2. The basic idea is that all cosmological proper distances (i.e., just ordinary distances measured at one instant in time) between gravitationally-bound systems (and other bound systems) grow with cosmic time (with time zero at the Big Bang) by the cosmic scale factor a(t), where t is cosmic time.

3. The growth of the cosmological proper distances is a literal growth of space according to general relativity.

4. The cosmic scale factor a(t) is common to all growing cosmological proper distances.

   So the structures defined by these cosmological proper distances just scale up with time.

   By convention, a(t=t_0) = a_0 = 1, where t_0 is present cosmic time.

5. At time zero of cosmic time, the cosmic scale factor is zero: i.e., a(t=0) = 0.

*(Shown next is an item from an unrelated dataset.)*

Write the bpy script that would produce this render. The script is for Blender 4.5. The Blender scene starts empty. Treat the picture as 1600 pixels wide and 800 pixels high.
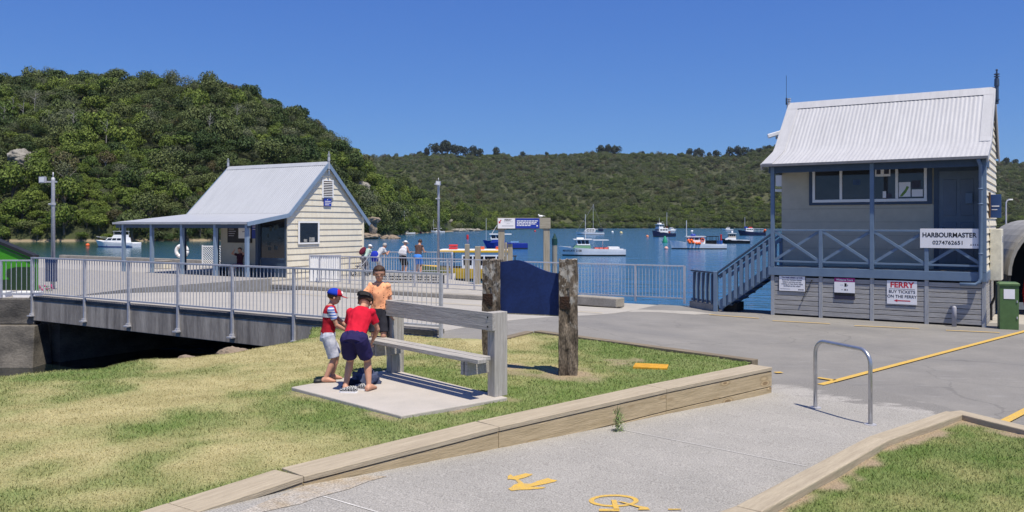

   The theoretical time zero is the big bang singularity when the observable universe had zero size and infinite density.

   Actually, no one believes that we can run our cosmological models back to the big bang singularity.

   The observable universe is thought to track into one of those cosmological models a tiny fraction of second after the theoretical time zero (see Wikipedia: Graphical timeline of the Big Bang).

   What came before that tiny fraction of second? That is a story for another figure caption.

6. What is the universe expanding into?

   If the spatial geometry of the whole universe is hyperspherical, then NOTHING. In this case, the universe has the geometry of a 3-dimensional surface of a 4-dimensional n-sphere (AKA hypersphere)---this object is called a 3-sphere (glome).

   The 3-dimensional surface is a finite region with no boundary and the surface is growing with cosmic time.

   The 2-dimensional analogue is the 2-dimensional surface of a growing ordinary sphere.

   We do NOT notice the curved nature of space because we're microbes on a beach ball---it looks flat (i.e., Euclidean) to us.

   What is off the 3-dimensional surface of the 3-sphere? General relativity does NOT say or imply in anyway that space is a 3-sphere in a 4-dimensional mathematical space. It says space has that geometry and nothing more. So There is NO reason to posit anything OFF the curved 3-dimensional surface that is like a 3-sphere. So there's nothing off the 3-dimensional surface and universe is NOT expanding into anything.

7. On the other hand, the whole universe could consist of flat space (AKA Euclidean space) or hyperbolic space.

   In this case, the universe is infinite and the expansion of the universe is a scaling up infinity. This makes mathematical sense---just accept it.

   Once again universe NOT expanding into anything.

8. On the third hand, the observable universe (whatever the shape of space) may be only a tiny part or infinitesimal part of the whole universe most of which is quite different from the observable universe in contents and geometry.

   The most-considered version of this idea is that the whole universe is a multiverse, infinite and eternal, full of pocket universes that are embedded in a background universe. The most-considered version of the multiverse is called eternal inflation with a background universe that is a false-vacuum universe.

   Eternal inflation is nothing like infernal inflation---but isn't a million light-years removed from the cosmology of the Presocratic philosophers Leucippus (first half of 5th century BCE) and Democritus (c. 460--c. 370 BCE) (see Atomist Cosmology (cosmology_atomist.html)).

   In the multiverse theory, our pocket universe (in which the observable universe is embedded) is expanding in the background universe.

   But we do NOT see any hint of the boundary of our (hypothetical) pocket universe. The observable universe seems to obey cosmological principle (i.e., it is homogeneous and isotropic). Thus, we do NOT know where we are in our pocket universe NOR where is its center of expansion if it has one in any sense.